03.24.2025 0

Trump Secures Border Overnight As Southwest Land Border Encounters Down To 11,709, Lowest Ever Since 2000

By Robert Romano

Southwest land border encounters dropped to 11,709 in the February, the first full month of President Donald Trump’s tenure in office, according to data gathered by U.S. Customs and Border Protection, the lowest ever on record in data dating all the way back to 2000.

Compared to one year ago, in Feb. 2024 it was 189,913, now it is down to 11,709, a 93.8 percent decrease in border encounters — showing that President Donald Trump’s decision to immediately deploy the U.S. military to the southern border is having the effect that he was hoping to serve as a deterrent and as construction has resumed on the southern border wall that former President Joe Biden left incomplete.

A part of the success is also undoubtedly President Trump’s threatened 25 percent tariff on Mexico — an ultimatum leveled before he even took office — that has resulted in Mexico putting 10,000 of its own troops on the  U.S.-Mexican border as well.

Announcing the dramatic step on Truth Social on Feb. 3, President Trump wrote that Mexico had agreed to send 10,000 troops to the U.S.-Mexican border to assist with stopping illegal immigration and drug trafficking of fentanyl by the cartels, “I just spoke with President Claudia Sheinbaum of Mexico. It was a very friendly conversation wherein she agreed to immediately supply 10,000 Mexican Soldiers on the Border separating Mexico and the United States. These soldiers will be specifically designated to stop the flow of fentanyl, and illegal migrants into our Country.”

Trump still says there’s more work to be done to keep fentanyl from flowing into the U.S. from both Mexico and Canada, and he paused imposition of the 25 percent tariff on cars from both countries until April but are set to go into effect.

President Trump declared a national border emergency on Jan. 20 under the National Emergencies Act: “THEREFORE, I, DONALD J. TRUMP, President of the United States of America, by the authority vested in me by the Constitution and the laws of the United States of America, including sections 201 and 301 of the National Emergencies Act (50 U.S.C. 1601 et seq.), hereby declare that a national emergency exists at the southern border of the United States…”

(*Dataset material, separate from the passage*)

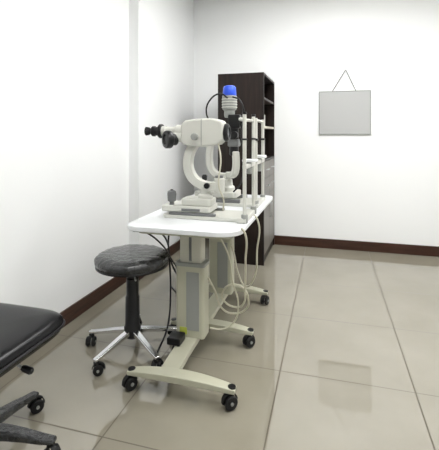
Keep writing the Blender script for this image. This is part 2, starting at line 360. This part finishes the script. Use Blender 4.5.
    tube('forehead_band',p,[(X,Y-.13,1.39),(X-.03,Y-.09,1.395),(X-.05,Y+.01,1.395),(X-.03,Y+.11,1.395),(X,Y+.15,1.39)],.010,M_white)
    tube('head_cable',p,[(-.66,Y-.04,1.25),(-.63,Y-.09,1.15),(-.64,Y-.1,1.0),(-.62,Y-.06,.9),(-.64,Y,.83)],.005,M_beige)
kerato()

# ---------------------------------------------------------------- slit lamp (far instrument)
def slit():
    Y=2.88; p=empty('slit_lamp_microscope',(-.72,Y,TZ)); z=TZ+.001
    prism('base_plate',p,rrect(-1.0,-.52,Y-.15,Y+.15,.02,5),z,z+.02,M_white,0.003)
    for k,s in enumerate((-1,1)):
        box(f'rail_{k+1}',p,-.97,-.62,Y+s*.125-.015,Y+s*.125+.015,z+.02,z+.045,M_grey,0.004)
    prism('sliding_stage',p,rrect(-.98,-.66,Y-.11,Y+.11,.03,6),z+.045,z+.09,M_white,0.008)
    lathe('joystick',p,[(0,0),(.02,0),(.012,.02),(.012,.07),(.02,.08),(.022,.11),(.014,.12),(0,.12)],(-.93,Y,z+.088),(0,0,1),M_black,24)
    lathe('pivot_post',p,[(0,0),(.06,0),(.06,.03),(.045,.045),(.04,.09),(0,.09)],(-.75,Y,z+.088),(0,0,1),M_white,32)
    sweepbar('microscope_arm',p,smoothpath([(-.75,Y,.985),(-.82,Y,.99),(-.87,Y,1.03),(-.89,Y,1.10),(-.885,Y,1.20),(-.86,Y,1.26),(-.81,Y,1.29)],4),.055,.05,M_white,(0,1,0),0.012)
    box('microscope_body',p,-.87,-.74,Y-.05,Y+.05,1.285,1.385,M_black,0.014)
    lathe('magnification_drum',p,[(0,-.07),(.045,-.07),(.048,-.066),(.048,.066),(.045,.07),(0,.07)],(-.80,Y,1.335),(0,1,0),M_black,32)
    lathe('microscope_objective',p,[(0,0),(.04,0),(.044,.01),(.042,.06),(.03,.065),(0,.055)],(-.75,Y,1.335),(1,0,0),M_black,32)
    for k,s in enumerate((-1,1)):
        lathe(f'binocular_{k+1}',p,[(0,0),(.024,0),(.024,.05),(.019,.055),(.019,.085),(.027,.09),(.027,.11),(.02,.115),(0,.105)],(-.865,Y+s*.032,1.345),(-1,s*.08,.12),M_black,28)
    sweepbar('lamp_arm',p,smoothpath([(-.74,Y-.0,1.0),(-.70,Y-.06,1.0),(-.665,Y-.09,1.03),(-.655,Y-.10,1.10),(-.66,Y-.10,1.18)],4),.05,.045,M_white,(.86,.5,0),0.01)
    cyl('illumination_column',p,(-.675,Y-.08,1.15),(-.675,Y-.08,1.36),.034,M_black)
    box('slit_housing',p,-.715,-.635,Y-.125,Y-.035,1.215,1.27,M_grey,0.01)
    box('mirror_head',p,-.715,-.625,Y-.12,Y-.04,1.35,1.45,M_black,0.01)
    cyl('filter_drum',p,(-.64,Y-.08,1.39),(-.60,Y-.08,1.39),.034,M_black)
    cyl('slit_width_knob',p,(-.66,Y-.11,1.30),(-.66,Y-.15,1.30),.026,M_black)
    lathe('lamp_housing',p,[(0,0),(.034,0),(.04,.015),(.04,.05),(.052,.06),(.055,.075),(.055,.155),(.052,.162),(0,.162)],(-.715,Y-.06,1.43),(0,0,1),M_lgrey,36)
    for i in range(4):
        lathe(f'cooling_ring_{i+1}',p,[(.05,0),(.058,.003),(.058,.008),(.05,.011)],(-.715,Y-.06,1.50+i*.02),(0,0,1),M_white,36)
    lathe('lamp_cap',p,[(0,0),(.05,0),(.052,.006),(.047,.06),(.04,.072),(.025,.076),(0,.077)],(-.715,Y-.06,1.592),(0,0,1),M_blue,36)
    tube('lamp_cable',p,[(-.715,Y-.11,1.57),(-.76,Y-.15,1.60),(-.84,Y-.16,1.55),(-.87,Y-.14,1.46),(-.85,Y-.1,1.40),(-.83,Y-.06,1.38)],.006,M_black)
    tube('lamp_cable_right',p,[(-.68,Y-.10,1.58),(-.62,Y-.13,1.55),(-.59,Y-.13,1.45),(-.62,Y-.12,1.3),(-.60,Y-.1,1.15),(-.62,Y-.1,.95),(-.68,Y-.08,.88)],.006,M_black)
    X=-.50
    for k,yy in enumerate((Y-.15,Y+.15)):
        cyl(f'chinrest_post_{k+1}',p,(X,yy,z),(X,yy,1.42),.012,M_white,n=24)
        cyl(f'post_foot_{k+1}',p,(X,yy,z),(X,yy,z+.05),.02,M_lgrey,n=24)
        box(f'canthus_mark_{k+1}',p,X-.016,X+.016,yy-.016,yy+.016,1.26,1.275,M_black,.003)
    box('chinrest_base',p,X-.02,X+.02,Y-.17,Y+.17,z,z+.03,M_white,0.006)
    box('chinrest_bar',p,X-.014,X+.014,Y-.16,Y+.16,1.09,1.12,M_white,0.005)
    prism('chin_cup',p,rrect(X-.04,X+.05,Y-.05,Y+.05,.03,6),1.13,1.15,M_lam,0.004)
    cyl('chin_stem',p,(X,Y,1.03),(X,Y,1.132),.016,M_lgrey)
    tube('forehead_band',p,[(X,Y-.15,1.40),(X-.03,Y-.10,1.41),(X-.05,Y,1.41),(X-.03,Y+.10,1.41),(X,Y+.15,1.40)],.011,M_white)
slit()

# ---------------------------------------------------------------- stool
def stool():
    cx,cy=-1.143,2.125; p=empty('swivel_stool',(cx,cy,0))
    o=lathe('seat_cushion',p,[(0,.0),(.195,.0),(.208,.004),(.217,.014),(.220,.03),(.217,.046),(.206,.058),(.188,.065),(.16,.067),(.12,.069),(.08,.07),(.04,.071),(0,.071)],(cx,cy,.522),(0,0,1),M_wrap,128)
    # loose plastic film: slight random crumple of the rim
    from mathutils import noise
    for v in o.data.vertices:
        d=Vector((v.co.x-cx,v.co.y-cy,0)); r=d.length
        if r>.15:
            k=noise.noise(v.co*32)*.006+noise.noise(v.co*75)*.003
            v.co+=d.normalized()*k
            v.co.z+=k*.5
    lathe('seat_band',p,[(.2,.0),(.215,.002),(.2165,.010),(.214,.014),(.2,.016)],(cx,cy,.516),(0,0,1),M_black,72)
    lathe('seat_plate',p,[(0,0),(.11,0),(.14,.01),(.14,.02),(0,.02)],(cx,cy,.503),(0,0,1),M_black,40)
    lathe('gas_lift_cover',p,[(0,0),(.05,0),(.05,.01),(.044,.02),(.042,.19),(.037,.2),(.037,.3),(.03,.305),(.028,.37),(0,.37)],(cx,cy,.138),(0,0,1),M_black,32)
    lathe('hub',p,[(0,0),(.04,0),(.05,.01),(.05,.05),(.042,.06),(0,.06)],(cx,cy,.085),(0,0,1),M_black,32)
    tube('height_lever',p,[(cx,cy,.5),(cx+.06,cy-.09,.495),(cx+.1,cy-.15,.485)],.005,M_steel)
    for i in range(5):
        a=math.radians(254+72*i); d=Vector((math.cos(a),math.sin(a),0)); s=Vector((-d.y,d.x,0)); R=.275
        c=Vector((cx,cy,0))
        sweepbar(f'leg_{i+1}',p,[c+d*.04+Vector((0,0,.12)),c+d*.12+Vector((0,0,.108)),c+d*.2+Vector((0,0,.092)),c+d*(R+.015)+Vector((0,0,.078))],[.04,.036,.032,.028],[.03,.026,.022,.018],M_chrome,s,.006)
        q=c+d*R
        caster(f'caster_{i+1}',p,q.x,q.y,0.078,a+random.uniform(1.0,2.4),0.028)
stool()

# ---------------------------------------------------------------- office chair (cropped at left)
def chair():
    cx,cy=-1.345,1.24; p=empty('office_chair',(cx,cy,0))
    bm=bmesh.new(); bmesh.ops.create_grid(bm,x_segments=24,y_segments=24,size=1)
    r=bmesh.ops.extrude_face_region(bm,geom=list(bm.faces))
    ups=set(v for v in r['geom'] if isinstance(v,bmesh.types.BMVert))
    for v in bm.verts:
        u,w=v.co.x,v.co.y; e=max(abs(u),abs(w)); 
        n=6; k=(abs(u)**n+abs(w)**n)**(1/n); k=e/k if k>0 else 1
        x=u*k*.245; y=w*k*.265
        if v in ups: zz=.505+.022*(1-e**4)-.018*max(0,e-.9)*10 + .01*w*w
        else: zz=.44; x*=.96; y*=.96
        v.co=Vector((cx+x,cy+y,zz))
    bmesh.ops.recalc_face_normals(bm,faces=bm.faces)
    me=bpy.data.meshes.new('seat_cushion'); bm.to_mesh(me); bm.free()
    finish('seat_cushion',me,p,M_leather,smooth=True,sub=1)
    tube('seat_piping',p,[(cx+.243*math.copysign(abs(math.cos(t))**.33,math.cos(t)),cy+.263*math.copysign(abs(math.sin(t))**.33,math.sin(t)),.475) for t in [i*2*math.pi/48 for i in range(49)]],.005,M_black,smoothc=False)
    prism('seat_pan',p,rrect(cx-.19,cx+.19,cy-.2,cy+.2,.05,6),.425,.445,M_black,.006)
    box('tilt_mechanism',p,cx-.08,cx+.08,cy-.1,cy+.08,.37,.425,M_black,.01)
    tube('tilt_lever',p,[(cx+.06,cy+.05,.4),(cx+.10,cy+.055,.39),(cx+.14,cy+.06,.365),(cx+.17,cy+.065,.352)],.006,M_steel)
    lathe('lever_knob',p,[(0,0),(.01,0),(.014,.012),(.014,.04),(.008,.048),(0,.05)],(cx+.15,cy+.062,.36),(1,.2,-.35),M_black,20)
    lathe('gas_lift',p,[(0,0),(.035,0),(.035,.12),(.028,.125),(.028,.2),(.02,.205),(.02,.28),(0,.28)],(cx,cy,.1),(0,0,1),M_black,28)
    lathe('hub',p,[(0,0),(.05,0),(.055,.01),(.05,.07),(.04,.08),(0,.08)],(cx,cy,.065),(0,0,1),M_black,28)
    for i in range(5):
        a=math.radians(88-72*i); d=Vector((math.cos(a),math.sin(a),0)); s=Vector((-d.y,d.x,0)); R=.285; c=Vector((cx,cy,0))
        sweepbar(f'leg_{i+1}',p,[c+d*.04+Vector((0,0,.115)),c+d*.1+Vector((0,0,.112)),c+d*.18+Vector((0,0,.1)),c+d*.25+Vector((0,0,.085)),c+d*(R+.02)+Vector((0,0,.078))],[.06,.058,.05,.045,.038],[.04,.038,.032,.026,.02],M_wrap,s,.01)
        q=c+d*R; caster(f'caster_{i+1}',p,q.x,q.y,.08,a+random.uniform(-1.2,1.2),.03)
    sweepbar('back_bracket',p,[(cx,cy-.08,.40),(cx,cy-.2,.40),(cx,cy-.29,.43),(cx,cy-.325,.52),(cx,cy-.335,.75)],.06,.016,M_black,(1,0,0),.004)
    bm=bmesh.new(); bmesh.ops.create_cube(bm,size=1)
    bmesh.ops.subdivide_edges(bm,edges=bm.edges,cuts=6,use_grid_fill=True)
    for v in bm.verts:
        x,y,zv=v.co; v.co=Vector((cx+x*.43,cy-.305+y*.07+.12*x*x*.5,.82+zv*.46))
    me=bpy.data.meshes.new('backrest'); bm.to_mesh(me); bm.free()
    finish('backrest',me,p,M_leather,smooth=True,sub=2)
chair()

# ---------------------------------------------------------------- world & camera
w=bpy.data.worlds.new('World'); S.world=w; w.use_nodes=True
w.node_tree.nodes['Background'].inputs[0].default_value=(.8,.85,.9,1); w.node_tree.nodes['Background'].inputs[1].default_value=0.3
cam=bpy.data.cameras.new('camera'); co=bpy.data.objects.new('camera',cam); COL.objects.link(co)
co.location=(0,0,1.3); co.rotation_euler=(math.radians(90),0,math.radians(15.7))
cam.sensor_fit='HORIZONTAL'; cam.sensor_width=36
W=439.0; F=390.0; cam.lens=36*F/W
cam.shift_y=-90/W; cam.shift_x=0
S.camera=co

And Trump said the national border emergency requires the use of the military under 10 U.S. Code Sec. 12302, “Ready Reserve”: “and that section 12302 of title 10, United States Code, is invoked and made available, according to its terms, to the Secretaries of the military departments concerned, subject to the direction of the Secretary of Defense. To provide additional authority to the Department of Defense to support the Federal Government’s response to the emergency at the southern border, I hereby declare that this emergency requires use of the Armed Forces…”

And, like in 2019, Trump is using the emergency to finish construction of the southern border wall under 50 U.S. Code Sec. 1631 and 10 U.S. Code. Sec. 2808: “and, in accordance with section 301 of the National Emergencies Act (50 U.S.C. 1631), that the construction authority provided in section 2808 of title 10, United States Code, is invoked and made available, according to its terms, to the Secretary of Defense and, at the discretion of the Secretary of Defense, to the Secretaries of the military departments.”

In addition, President Trump declared Tren de Aragua and other drug cartels as terrorist organizations on Jan. 20 by executive order in accordance with 8 U.S. Code Sec. 1189, “Designation of foreign terrorist organizations.”

And on March 15, Trump issued a proclamation  invoking the 1798 Alien Enemy Act that the international criminal organization Tren de Aragua, supported by Venezuela, is a “hybrid criminal state that is perpetrating an invasion of and predatory incursion into the United States, and which poses a substantial danger to the United States.” The same day, about 250 enemy aliens were expelled to El Salvador for processing.

All this in just two months in office and the results speak for themselves. Mexico is cooperating to a certain extent with the U.S. on securing the border. The U.S. military is on the border. And the numbers are down almost 94 percent from a year ago.

The contrast from the prior administration of former President Joe Biden is simply stunning, combining data from both the United States Border Patrol encounters and the Office of Field Operations inadmissibles by the Office of Immigration Statistics, there were some 10.8 million border encounters all told from January 2021 to November 2024.

The whole time, Biden tried to say that the reason for the border crisis was that Congress had not acted. But just a month into Trump’s second term, Congress has not done anything special, but the number of encounters are rapidly approaching zero. It’s almost as if border security was simply a matter of political will — of which Trump appears to have an ample supply.

Robert Romano is the Executive Director of Americans for Limited Government Foundation.